Truscott housing plan advances |

Truscott housing plan advances

It was standing-room only at Monday’s work session on expanding housing at Truscott Place, but that didn’t keep the project from moving forward.

The Aspen City Council gave staffers enough direction to submit a conceptual application, which keeps the project on schedule for a construction start in the fall of 2000.

However, judging from attendance at this preliminary stage of planning, public officials will be hearing an earful from users of the city golf course as the project advances.

The city is looking at adding 100 more housing units at Truscott, along with traffic improvements, additional parking, more tennis courts and a new golf clubhouse.

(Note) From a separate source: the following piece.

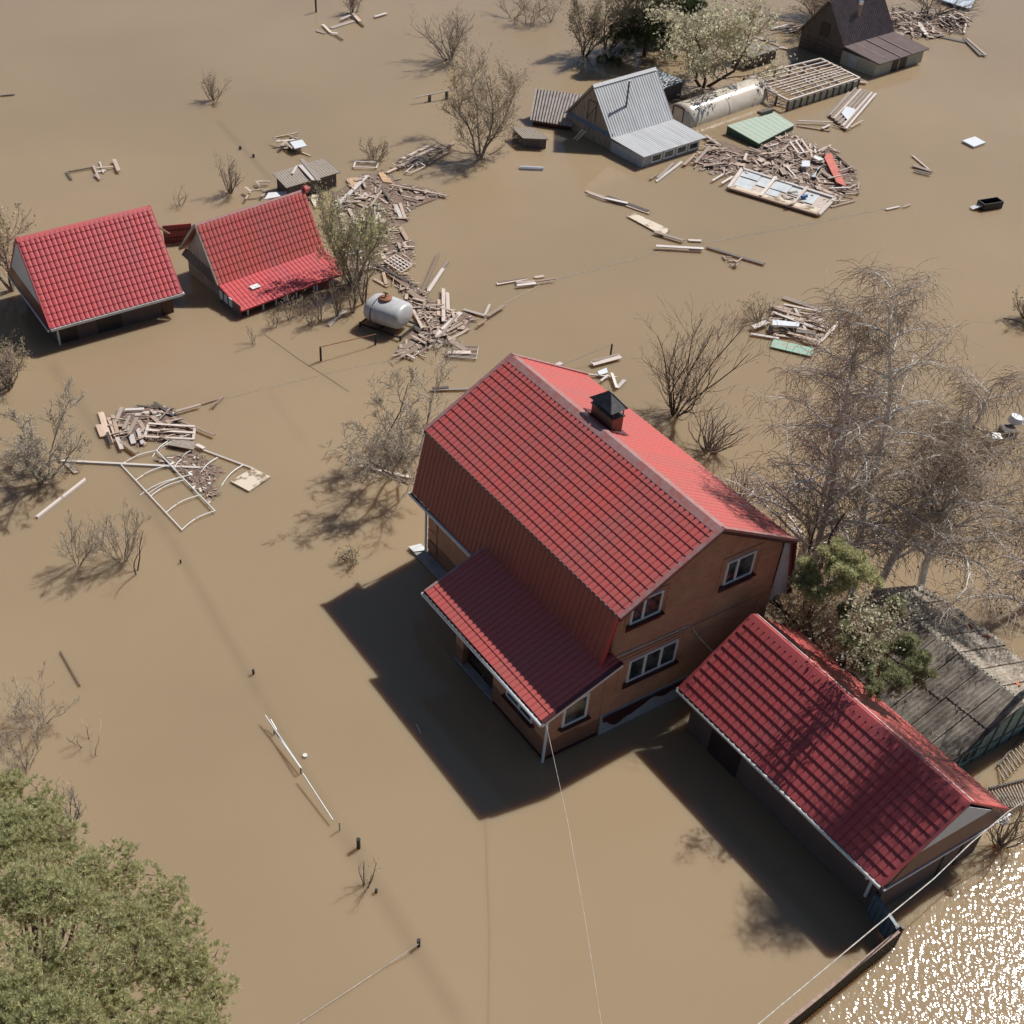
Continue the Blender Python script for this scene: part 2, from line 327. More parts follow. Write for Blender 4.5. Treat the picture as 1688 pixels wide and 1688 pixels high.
# ================================================================== MAIN BRICK HOUSE
M = Frame(11.41, 32.74, -1.0399)
def main_house():
    h = house(M, 'brick_house', 'large orange brick house with steep red gambrel roof and porch, biggest building in the photo')
    ZR, ZB, WB, L, ZL, WL = 8.55, 6.34, 4.03, 12.6, 3.46, 4.6
    q = [(0, 0)]  # walls
    wl = MB(); wl.prism([(-3.92, -.6), (3.72, -.6), (3.72, 6.0), (3.6, 6.3), (0, 8.3), (-3.6, 6.3), (-3.92, 6.0)], -12.3, -.3)
    wo = wl.build('wall', brick, h)
    bands = MB(); bands.box(-.3, -.26, -3.9, 3.74, 3.72, 3.82); bands.build('brick_band', brick, wo)
    for (b0, b1, z0, z1) in ((-.68 - 2.7, -.4, 2.1, 3.62), (.72, 2.62, 5.1, 6.6), (-3.5, -1.68, 5.2, 6.6)):   # raised brick surrounds
        bands = MB(); bands.box(-.3, -.262, b0, b1, z1, z1 + .05); bands.box(-.3, -.263, b0, b0 + .05, z0, z1); bands.box(-.3, -.263, b1 - .05, b1, z0, z1); bands.build('window_surround', brick, wo)
    for i in range(5):                                                        # quoins at two corners
        bands = MB(); bands.box(-12.28, -11.6, -3.96, -3.92, .35 + i * .62, .85 + i * .62); bands.build('quoin', brick, wo)
        bands = MB(); bands.box(-.3, -.262, 3.1, 3.74, .3 + i * .7, .85 + i * .7); bands.build('quoin', brick, wo)
    # roof: two upper slopes and two steep lower slopes
    tiles(-L, 0, (-.16, ZR - .07), (-WB, ZB), 48, 13).build('roof_slope', red, h)
    rs = tiles(-L, 0, (.16, ZR - .07), (WB - .05, ZB), 48, 13, amp=.028, step=.02).build('roof_slope', red, h)
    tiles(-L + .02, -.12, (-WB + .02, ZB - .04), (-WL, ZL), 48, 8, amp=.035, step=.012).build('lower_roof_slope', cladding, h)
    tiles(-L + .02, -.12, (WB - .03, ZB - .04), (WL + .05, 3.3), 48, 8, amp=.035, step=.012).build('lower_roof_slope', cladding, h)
    rc = MB(); rc.slab([(-L - .05, -.02, ZR + .07), (.05, -.02, ZR + .07), (.05, -.3, ZR - .07), (-L - .05, -.3, ZR - .07)], .012)
    rc.slab([(-L - .05, -.02, ZR + .07), (.05, -.02, ZR + .07), (.05, .24, ZR - .04), (-L - .05, .24, ZR - .04)], .012)
    for x in (-L + 2, -L + 4, -L + 6.1, -L + 8, -L + 10): rc.slab([(x, -.02, ZR + .078), (x + .04, -.02, ZR + .078), (x + .04, -.3, ZR - .06), (x, -.3, ZR - .06)], .008)
    rc.build('ridge_cap', trim_red, h)
    for (bb, zz, b2, z2) in ((0, ZR + .05, -WB - .04, ZB + .04), (0, ZR + .05, WB, ZB + .04)):
        for a in (-.02, -L + .02):
            v = MB(); v.bar((a, bb, zz), (a, b2, z2), .17, .1); v.build('verge_trim', trim_red, h)
            v = MB(); v.bar((a, bb, zz - .14), (a, b2, z2 - .14), .05, .16); v.build('verge_board', maroon_l, h)
    for s_ in (-1, 1):
        v = MB(); v.bar((-.09, s_ * (WB + .02), ZB), (-.09, s_ * (WL + .03), ZL - .02), .13, .08); v.build('verge_trim', trim_red2 if s_ < 0 else maroon_l, h)
    v = MB(); v.bar((-L, -WB - .03, ZB + .02), (-.05, -WB - .03, ZB + .02), .06, .05); v.build('eave_flashing', soot, h)
    # white cheek under the right lower slope
    ck = MB(); ck.add([(-.2, 3.74, 6.2), (-.2, WB + .0, 6.2), (-.2, WL, 3.25), (-.2, 4.15, 3.55), (-.2, 3.74, 3.3), (-.26, 3.74, 6.2), (-.26, WB, 6.2), (-.26, WL, 3.25), (-.26, 4.15, 3.55), (-.26, 3.74, 3.3)],
                      [(0, 4, 3, 2, 1), (5, 6, 7, 8, 9), (0, 1, 6, 5), (1, 2, 7, 6), (2, 3, 8, 7), (3, 4, 9, 8), (4, 0, 5, 9)])
    ck.bar((-.18, 3.8, 6.1), (-.18, 3.8, 3.35), .1, .03); ck.build('roof_cheek', grey_w, h)
    # back-left eave gutter and downpipe
    g = MB(); g.tube([(-L - .05, -WL - .1, ZL - .1), (-7.9, -WL - .1, ZL - .06)], .075, 8); go = g.build('gutter', white_r, h)
    g = MB(); g.box(-L, -7.9, -WL - .13, -WL - .03, ZL - .04, ZL - .02); g.build('gutter_inside', soot, go)
    d = MB(); d.tube([(-12.35, -4.6, ZL - .15), (-12.33, -4.05, ZL - .55), (-12.33, -4.02, .12)], .06, 7); d.build('downpipe', white_p, h)
    lg = MB(); lg.slab([(-12.95, -4.5, .12), (-9.6, -4.42, .1), (-9.6, -3.95, .14), (-12.9, -3.95, .14)], .3); lg.build('plinth_ledge', concrete, h)
    lw = MB(); lw.slab([(-12.95, -4.52, .16), (-12.55, -4.5, .16), (-12.3, -3.97, .2), (-12.8, -3.97, .2)], .04); lw.build('broken_white_sheet', white_r, h)
    sw = MB(); sw.box(-8.3, -7.95, -3.99, -3.92, 1.2, 2.8); sw.build('wall_panel', white_p, h)
    # plinth on the gable side
    p = MB(); p.slab([(-.28, -3.88, .98), (-.28, 3.76, .98), (-.2, 3.76, -.3), (-.2, -3.88, -.3)], .06, Vector((1, 0, .05)).normalized()); po_ = p.build('plinth', plinth_m, h)
    p = MB(); top = [(-3.82 + i * .2, .94) for i in range(34)]; low = [(b, .72 - .3 * max(0, math.sin(b * 2.1 + 1.3)) - .12 * math.sin(b * 5.3) - (.12 if b < -2.4 else 0)) for b, _ in reversed(top)]
    for k in range(33): (b0, z0), (b1, z1) = low[33 - k], low[32 - k]; p.prism([(b0, z0), (b1, z1), top[k + 1], top[k]], -.19, -.175)
    p.build('plinth_flashing', maroon, po_)
    # windows of the gable
    window(h, -2.93, -.68, 2.33, 3.45, -.3, panes=3, sill=.3)
    window(h, .97, 2.32, 5.33, 6.43, -.3, split=[1.5], sill=.32)
    window(h, -3.3, -1.95, 5.45, 6.5, -.3, split=[-2.75], sill=.32)
    # cable duct running on the gable wall
    c = MB(); c.tube([(-.27, -3.9, 4.04), (-.27, -3.52, 4.03), (-.27, -2, 3.98), (-.27, -.5, 3.93), (-.27, -.3, 3.9), (-.25, -.1, 3.75), (-.2, .3, 3.1), (.1, .8, 2.4), (.5, 1.3, 2.1)], .03, 5); c.build('cable', cable_w, h)
    # chimney
    A0, A1, B0, B1 = -8.0, -6.72, .5, 1.0
    ch = MB(); ch.box(A0, A1, B0, B1, 7.9, 8.8); co = ch.build('chimney', brick_mat('chimney_brick', (.36, .15, .09), (.3, .12, .07), (.2, .12, .09)), h)
    f = MB(); f.slab([(A0 - .35, B0 - .12, 8.44), (A1 + .25, B0 - .12, 8.44), (A1 + .25, B1 + .2, 8.0), (A0 - .35, B1 + .2, 8.0)], .01); f.build('chimney_flashing', maroon_l, co)
    r = MB(); r.box(A0 - .04, A1 + .04, B0 - .04, B1 + .04, 8.8, 8.86)
    for a in (A0 + .03, (A0 + A1) / 2, A1 - .03):
        for b in (B0 + .02, B1 - .02): r.bar((a, b, 8.86), (a, b, 9.12), .035)
    r.build('chimney_rim', soot, co)
    cp = MB(); ca, cb, zz = (A0 + A1) / 2, (B0 + B1) / 2, 9.1
    e = [(A0 - .02, B0 - .14, zz), (A1 + .02, B0 - .14, zz), (A1 + .02, B1 + .14, zz), (A0 - .02, B1 + .14, zz)]
    tp = [(ca - .06, cb, zz + .5), (ca + .06, cb, zz + .5)]
    cp.add(e + tp, [(0, 1, 5, 4), (1, 2, 5), (2, 3, 4, 5), (3, 0, 4), (3, 2, 1, 0)])
    for k in range(4): cp.bar(e[k], tp[0] if k in (0, 3) else tp[1], .04)
    cp.build('chimney_cap', soot, co)
    # porch
    s = .388; AP = .3
    zt = lambda b: 3.12 + s * (b + 7.15)
    PL = -7.4
    po = tiles(PL, AP, (-4.25, zt(-4.25)), (-7.15, zt(-7.15)), 30, 8, amp=.045, step=.028).build('porch_roof', red, h)
    ex = tiles(-.27, AP, (-3.9, zt(-3.9)), (-4.245, zt(-4.245)), 2, 1); ex.build('roof_corner', red, po)
    v = MB(); v.bar((AP + .02, -7.17, zt(-7.17) + .05), (AP + .02, -3.9, zt(-3.9) + .05), .16, .07); v.build('verge_trim', maroon_l, po)
    v = MB(); v.bar((PL, -7.17, zt(-7.17) + .05), (PL, -4.45, zt(-4.45) + .05), .12, .07); v.build('verge_trim', trim_red, po)
    v = MB(); v.bar((AP + .04, -7.2, zt(-7.2) - .09), (AP + .04, -3.88, zt(-3.88) - .09), .03, .2); v.build('verge_board', white_p, po)
    v = MB(); v.bar((PL, -7.2, zt(-7.2) - .09), (PL, -4.5, zt(-4.5) - .09), .03, .14); v.build('verge_board', maroon_l, po)
    g = MB(); g.tube([(PL - .08, -7.25, 3.03), (AP + .06, -7.25, 3.06)], .07, 8); go = g.build('gutter', white_p, po)
    g = MB(); g.box(PL, AP, -7.28, -7.18, 3.1, 3.115); g.build('gutter_inside', soot, go)
    dp = MB(); dp.tube([(-.1, -7.2, 3.0), (-.22, -6.6, 2.5), (-.24, -6.44, 2.3), (-.24, -6.44, -.1)], .055, 8); dp.build('downpipe', white_p, h)
    # porch walls
    x0, x1, y, wt = -6.3, -.31, -6.365, .25
    pw = MB()
    def wallseg(a0, a1, z0, z1): pw.box(a0, a1, y, y + wt, z0, z1)
    wallseg(x0, x0 + .5, -.6, 3.3); wallseg(-3.72, x1, -.6, 3.3); wallseg(x0 + .5, -3.72, -.6, .12); wallseg(x0 + .5, -3.72, 2.5, 3.3)
    pw.prism([(y + wt, -.6), (-3.93, -.6), (-3.93, zt(-3.93) - .14), (y + wt, zt(y + wt) - .14)], x1 - .25, x1)
    pw.prism([(y + wt, -.6), (-5.6, -.6), (-5.6, zt(-5.6) - .12), (y + wt, zt(y + wt) - .12)], x0, x0 + .25)
    pw.box(-3.72, -3.5, y + wt, -3.93, -.6, 2.6)
    pw.build('porch_wall', brick, h)
    inn = MB(); inn.box(x0 + .5, -3.8, -6.05, -5.98, .0, .08); inn.bar((-5.6, -6.1, .5), (-4.2, -5.6, .9), .05); inn.bar((-5.7, -6.2, 1.0), (-4.0, -6.1, .3), .05); inn.bar((-4.8, -6.1, .2), (-4.3, -5.4, 1.1), .06)
    inn.box(x0 + .3, -3.8, -4.2, -4.1, 0, 2.4)
    inn.build('porch_clutter', soot, h)
    sl_ = MB(); sl_.slab([(x0 - .02, y - .06, .14), (-3.6, y - .06, .14), (-3.6, y + wt + .03, .14), (x0 - .02, y + wt + .03, .14)], .05); sl_.build('porch_sill', concrete, h)
    ft = MB(); ft.box(-3.7, x1, y - .03, y, -.3, .12); ft.box(x1, x1 + .03, y, -3.93, -.3, .12); ft.build('porch_footing', maroon, h)
    window(h, -5.74, -4.62, 1.45, 2.72, x1, panes=1, sill=.12, w=.1)
    window(h, -2.8, -1.15, 1.2, 2.4, y, nrm=-1, panes=2, sill=.14, axis='b')
    return h
main_house()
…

Two alternatives were presented last night, but council members liked components of both options and also saw drawbacks in the two proposals.

“I’m not jumping up and down over either site design,” said Mayor Rachel Richards. “I think a likely outcome will end up being a hybrid of the two.”

In May, about 75 percent of city voters approved building additional housing at the “dirt lot” between current Truscott housing and the public golf course.

But the majority of those who spoke at Monday’s meeting had reservations about the impact of doubling the number of units already at Truscott. Many who spoke were members of the Golf Advisory Committee. Their concerns include visual, noise and traffic impacts that could come with more housing at the site.

Golf course architect Rick Felts noted that “from a pure golf course design standpoint” one of the proposed alternatives was actually an improvement visually, in that it gets “rid of the dirt lot.”

But Felts’ comment did little to assuage a general feeling among many course users that 100 more units is simply too much density.

“We’re incrementally destroying our open space,” said Don Wrigley of Aspen.

In response, Richards noted that one of the most uniformly supported positions during both the May election and the countless meetings on the Aspen Area Community Plan was to have more affordable housing closer to the city core, particularly at Truscott.

One thing everyone agreed on is the need for a better left turn into and out of the Truscott/golf course complex. Residents and council members alike described the situation as impossible at best and a “death trap” at worst.